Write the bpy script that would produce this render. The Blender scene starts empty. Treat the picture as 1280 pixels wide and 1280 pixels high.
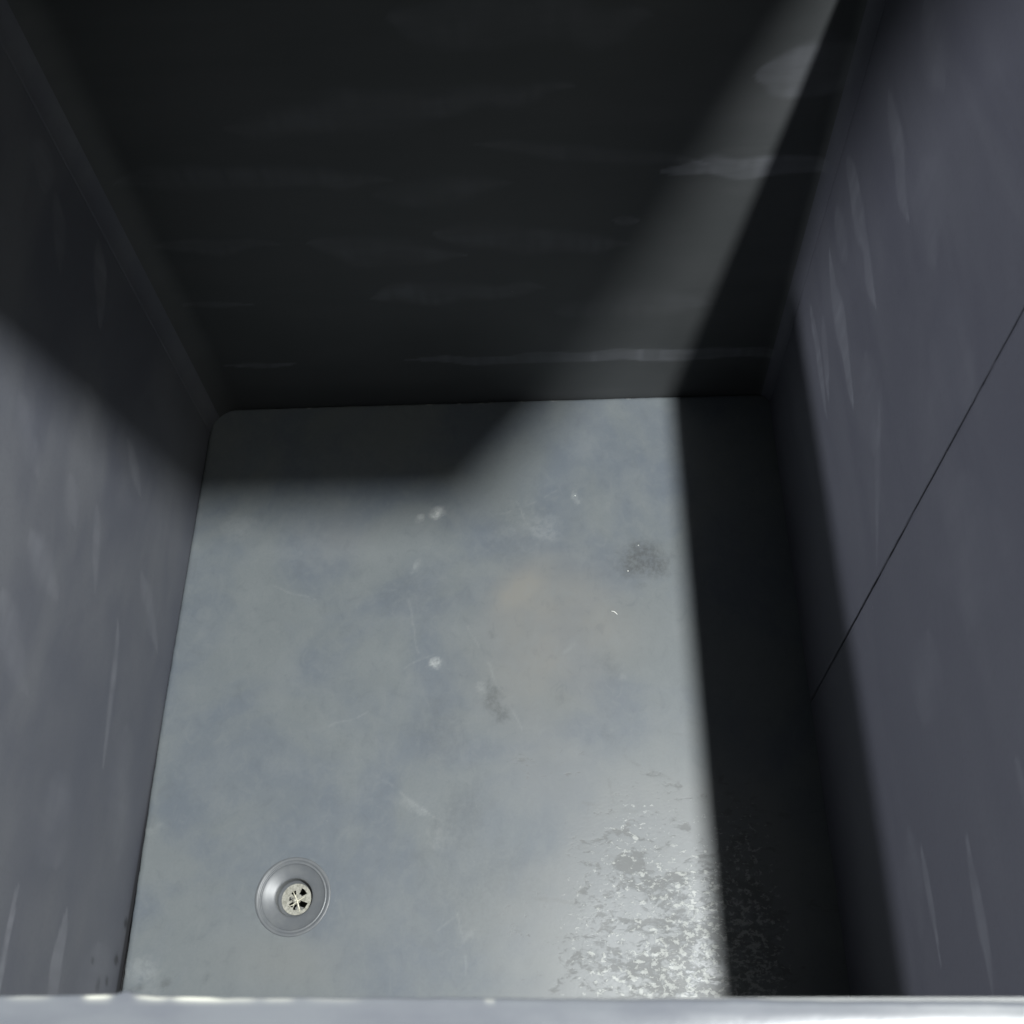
import bpy, math, random
import numpy as np
from mathutils import Matrix, Vector, Euler
random.seed(4)
rng = np.random.default_rng(7)
S = bpy.context.scene
COL = S.collection

# ------------------------------------------------------------------ dimensions (metres)
XL, XR = -0.40, 0.40          # inside faces of the side walls at floor level
YF, YB = 0.0425, 0.908        # inside faces of the front and back walls
H = 0.85                      # rim height above the tub floor
DRAFT = 0.0145                # outward lean of the right wall per metre
RC = 0.042                     # corner radius, left
RR = 0.02                     # corner radius, right
TH = 0.012                    # wall thickness
DRX, DRY = -0.212, 0.2275     # drain centre

# ------------------------------------------------------------------ helpers
def link(name, me, mats=(), parent=None):
    o = bpy.data.objects.new(name, me); COL.objects.link(o)
    for m in mats: me.materials.append(m)
    if parent: o.parent = parent
    return o

def empty(name, loc, label, cat, group=None):
    o = bpy.data.objects.new(name, None); COL.objects.link(o)
    o.location = loc; o.empty_display_size = .1
    tag(o, label, cat, group); return o

def tag(o, label, cat, group=None):
    o['label'] = label; o['category'] = cat
    if group: o['group'] = group

def mesh(name, verts, faces, smooth=True):
    me = bpy.data.meshes.new(name)
    me.from_pydata([tuple(map(float, v)) for v in verts], [], [tuple(int(i) for i in f) for f in faces])
    me.update()
    if smooth: me.polygons.foreach_set('use_smooth', [True]*len(me.polygons))
    return me

def attr(me, name, arr):
    a = me.attributes.new(name, 'FLOAT', 'POINT')
    full = np.zeros(len(me.vertices), np.float32); full[:len(arr)] = arr
    a.data.foreach_set('value', full)

def sstep(a, b, x):
    t = np.clip((x-a)/(b-a), 0, 1); return t*t*(3-2*t)

def vnoise(x, y, s, seed):
    """smooth value noise on arrays"""
    r = np.random.default_rng(seed); T = r.random((256, 256))
    u, v = x*s+100.3, y*s+57.7
    i, j = np.floor(u).astype(int), np.floor(v).astype(int)
    a, b = u-i, v-j
    a, b = a*a*(3-2*a), b*b*(3-2*b)
    g = lambda p, q: T[p % 256, q % 256]
    return (g(i, j)*(1-a)+g(i+1, j)*a)*(1-b)+(g(i, j+1)*(1-a)+g(i+1, j+1)*a)*b

def fbm(x, y, s, seed, oct=4):
    t = 0; amp = 1; n = 0
    for k in range(oct):
        t = t+amp*vnoise(x, y, s*2**k, seed+k); n += amp; amp *= .5
    return t/n

def solid_grid(name, P, N, mats, parent, attrs, th=TH):
    """P: (nu, nv, 3) front grid, N: (nu, 3) direction away from the inside, gives a closed slab"""
    nu, nv = P.shape[:2]
    V = P.reshape(-1, 3)
    idx = np.arange(nu*nv).reshape(nu, nv)
    F = np.stack([idx[:-1, :-1], idx[1:, :-1], idx[1:, 1:], idx[:-1, 1:]], -1).reshape(-1, 4).tolist()
    b0 = len(V)
    B = np.stack([P[:, 0]+N*th, P[:, -1]+N*th], 1).reshape(-1, 3)
    V = np.concatenate([V, B])
    for i in range(nu-1):
        p, q = b0+2*i, b0+2*(i+1)
        F.append([q, p, p+1, q+1])
        F.append([idx[i, 0], p, q, idx[i+1, 0]])
        F.append([idx[i+1, -1], q+1, p+1, idx[i, -1]])
    F.append(list(idx[0, :])+[b0+1, b0])
    F.append(list(idx[-1, ::-1])+[b0+2*(nu-1), b0+2*(nu-1)+1])
    me = mesh(name, V, F, smooth=False)
    sm = np.zeros(len(me.polygons), bool); sm[:(nu-1)*(nv-1)] = True
    me.polygons.foreach_set('use_smooth', sm)
    for k, a in attrs.items(): attr(me, k, a.reshape(-1))
    return link(name, me, mats, parent)

def leaf(U, Vv, a, b, w, k=1.0, seed=0, soft=.35):
    """a wiped, leaf-shaped scuff from a to b (surface coordinates), half-width w"""
    a, b = np.array(a), np.array(b); d = b-a; L = np.linalg.norm(d); d /= L
    x, y = U-a[0], Vv-a[1]
    t = (x*d[0]+y*d[1])/L
    s = -x*d[1]+y*d[0]
    s = s+(vnoise(U, Vv, 25, 11+seed)-.5)*w*.9
    tt = np.clip(t, 0, 1)
    prof = (np.sin(math.pi*tt**.85)**.75)*(.75+.5*vnoise(U*(.3 if abs(d[0]) > abs(d[1]) else 1), Vv*(1 if abs(d[0]) > abs(d[1]) else .3), 70, 35+seed))+1e-4
    m = 1-sstep(1-soft, 1+soft, np.abs(s)/(w*prof))
    m[(t <= 0) | (t >= 1)] = 0
    ex, ey = (1, .18) if abs(d[0]) > abs(d[1]) else (.18, 1)
    return k*m*(.35+1.1*vnoise(U*ex, Vv*ey, 130, 5+seed)*vnoise(U, Vv, 30, 15+seed)+.35*vnoise(U, Vv, 22, 25+seed))

# ------------------------------------------------------------------ materials
class NT:
    def __init__(s, name):
        s.m = bpy.data.materials.new(name); s.m.use_nodes = True
        s.t = s.m.node_tree; s.t.nodes.clear()
        s.out = s.n('ShaderNodeOutputMaterial'); s.b = s.n('ShaderNodeBsdfPrincipled')
        s.l(s.b.outputs[0], s.out.inputs[0])
    def n(s, k, **kw):
        q = s.t.nodes.new(k)
        for a, v in kw.items(): setattr(q, a, v)
        return q
    def l(s, a, b): s.t.links.new(a, b)
    def put(s, sock, v):
        if hasattr(v, 'is_output'): s.l(v, sock)
        else: sock.default_value = v
    def coord(s, scale=(1, 1, 1)):
        c = s.n('ShaderNodeTexCoord'); mp = s.n('ShaderNodeMapping'); mp.inputs['Scale'].default_value = scale
        s.l(c.outputs['Object'], mp.inputs['Vector']); return mp.outputs[0]
    def noise(s, co, scale, detail=4, rough=.55, dist=0):
        q = s.n('ShaderNodeTexNoise'); s.l(co, q.inputs['Vector'])
        q.inputs['Scale'].default_value = scale; q.inputs['Detail'].default_value = detail
        q.inputs['Roughness'].default_value = rough; q.inputs['Distortion'].default_value = dist
        return q.outputs['Fac']
    def at(s, name): 
        q = s.n('ShaderNodeAttribute'); q.attribute_name = name; return q.outputs['Fac']
    def ma(s, op, a, b=0.0, c=0.0, clamp=False):
        q = s.n('ShaderNodeMath'); q.operation = op; q.use_clamp = clamp
        for i, v in enumerate((a, b, c)): s.put(q.inputs[i], v)
        return q.outputs[0]
    def ramp(s, x, a, b, lo=0.0, hi=1.0):
        q = s.n('ShaderNodeMapRange'); q.interpolation_type = 'SMOOTHSTEP'
        s.put(q.inputs[0], x); s.put(q.inputs[1], a); s.put(q.inputs[2], b); s.put(q.inputs[3], lo); s.put(q.inputs[4], hi)
        return q.outputs[0]
    def mix(s, f, a, b):
        q = s.n('ShaderNodeMix'); q.data_type = 'RGBA'
        s.put(q.inputs[0], f)
        for i, v in ((6, a), (7, b)): s.put(q.inputs[i], v if hasattr(v, 'is_output') else (*v, 1))
        return q.outputs[2]
    def bump(s, h, st, dist=.001):
        q = s.n('ShaderNodeBump'); q.inputs['Strength'].default_value = st; q.inputs['Distance'].default_value = dist
        s.l(h, q.inputs['Height']); s.l(q.outputs[0], s.b.inputs['Normal'])
    def fin(s, col, rough, metal=0.0, spec=.5):
        s.put(s.b.inputs['Base Color'], col if hasattr(col, 'is_output') else (*col, 1))
        s.put(s.b.inputs['Roughness'], rough); s.put(s.b.inputs['Metallic'], metal)
        s.b.inputs['Specular IOR Level'].default_value = spec
        return s.m

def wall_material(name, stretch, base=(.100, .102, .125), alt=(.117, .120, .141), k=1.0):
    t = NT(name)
    st = t.coord(stretch); co = t.coord()
    n1 = t.noise(st, 9, 5, .6, .3); n2 = t.noise(co, 4, 3); n3 = t.noise(co, 220, 3, .6)
    f = t.ma('ADD', t.ma('MULTIPLY', n1, .6), t.ma('MULTIPLY', n2, .4))
    c = t.mix(t.ramp(f, .38, .66), base, alt)
    c = t.mix(t.ma('MULTIPLY', t.ramp(n3, .45, .75), .12), c, (.07, .07, .075))
    p = t.ma('MULTIPLY', t.at('pale'), t.ramp(t.noise(st, 45, 4), .25, .6, .65, 1.0))
    c = t.mix(t.ma('MULTIPLY', p, k, 0, True), c, (.200, .206, .230))
    sp = t.ramp(t.noise(co, 160, 2, .5), .80, .86)            # rare pale specks
    c = t.mix(t.ma('MULTIPLY', sp, .5), c, (.4, .4, .4))
    d = t.at('dirt_shade'); c = t.mix(d, c, (.03, .03, .032))
    t.bump(t.ma('ADD', n3, t.ma('MULTIPLY', n1, 2.0)), .12, .0008)
    return t.fin(c, t.ramp(n1, .3, .7, .50, .62), 0, .35)

M_side = wall_material('side_wall_plastic', (1.5, .35, 1.3))
M_left = wall_material('left_wall_plastic', (1.5, .5, 1.2), (.091, .096, .117), (.126, .131, .147), .8)
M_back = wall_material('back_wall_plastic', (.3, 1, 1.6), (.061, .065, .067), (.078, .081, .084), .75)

def floor_material():
    t = NT('floor_plastic'); co = t.coord()
    n1 = t.noise(co, 6, 6, .55, .6); n2 = t.noise(co, 17, 5, .6); n3 = t.noise(co, 300, 3, .7)
    c = t.mix(t.ramp(n1, .38, .62), (.108, .125, .145), (.135, .150, .156))
    c = t.mix(t.ma('MULTIPLY', t.ramp(n2, .42, .70), .35), c, (.148, .162, .168))
    c = t.mix(t.ma('MULTIPLY', t.ramp(n3, .4, .75), .12), c, (.07, .075, .08))
    warm = t.ma('MULTIPLY', t.at('warm'), t.ramp(t.noise(co, 14, 3), .3, .65, .65, 1.0))
    c = t.mix(warm, c, (.174, .172, .160))
    pale = t.ma('MULTIPLY', t.at('pale'), t.ramp(t.noise(co, 120, 4, .65), .35, .6, .35, 1.0), 0, True)
    c = t.mix(pale, c, (.33, .345, .34))
    dk = t.ma('MULTIPLY', t.at('dark'), t.ramp(t.noise(co, 150, 4, .65), .35, .6, .5, 1.0), 0, True)
    c = t.mix(dk, c, (.06, .065, .068))
    n4 = t.noise(t.coord((1.3, 1, 1)), 52, 5, .62, .8)
    c = t.mix(t.ma('MULTIPLY', t.ramp(n4, .48, .68), .22), c, (.165, .178, .182))
    c = t.mix(t.ma('MULTIPLY', t.ramp(n4, .46, .30), .22), c, (.085, .094, .104))
    # fine scuff dust over everything
    sc = t.ramp(t.noise(t.coord((1, 2.2, 1)), 130, 5, .7, 1.5), .66, .74)
    c = t.mix(t.ma('MULTIPLY', sc, .17), c, (.3, .31, .31))
    # wear plus painted glare: a pale film, broken into grey flakes and white grains
    w = t.at('wear_glare')
    fl = t.noise(t.coord((1, 1.5, 1)), 85, 8, .72, .4)
    big = t.noise(t.coord((1, 1.7, 1)), 18, 8, .72, .7)
    film = t.ramp(w, .10, .55)
    c = t.mix(t.ma('MULTIPLY', film, .55), c, (.180, .186, .182))
    # flakes missing from the film, grey
    thr = t.ma('SUBTRACT', .62, t.ma('MULTIPLY', w, .12))
    flk = t.ramp(t.ma('SUBTRACT', t.ma('ADD', t.ma('MULTIPLY', fl, .42), t.ma('MULTIPLY', big, .58)), thr), -.03, .035)
    flk = t.ma('MULTIPLY', flk, t.ramp(w, .12, .4))
    c = t.mix(t.ma('MULTIPLY', flk, .62), c, (.105, .108, .106))
    # white grains where wear and painted glare are heaviest
    gr = t.noise(t.coord((1, 1.4, 1)), 110, 7, .72, .3)
    thr2 = t.ma('SUBTRACT', .74, t.ma('MULTIPLY', w, .215))
    g = t.ma('MULTIPLY', t.ramp(t.ma('SUBTRACT', gr, thr2), -.02, .055), t.ramp(w, .4, .8))
    c = t.mix(t.ma('MULTIPLY', g, .72), c, (.38, .39, .37))
    r = t.ma('ADD', t.ramp(n2, .3, .7, .44, .53), t.ma('MULTIPLY', film, -.07))
    r = t.ma('ADD', r, t.ma('MULTIPLY', flk, .10))
    hgt = t.ma('ADD', t.ma('MULTIPLY', n3, .5), t.ma('ADD', t.ma('MULTIPLY', n2, .7), t.ma('MULTIPLY', t.ma('SUBTRACT', g, flk), .7)))
    t.bump(hgt, .16, .001)
    return t.fin(c, r, 0, .5)
M_floor = floor_material()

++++

## Brief
Scan the material above for the word "scene". Copy each line where it occurs.

## Finished answer
Write the bpy script that would produce this render. The Blender scene starts empty. Treat the picture as 1280 pixels wide and 1280 pixels high.
S = bpy.context.scene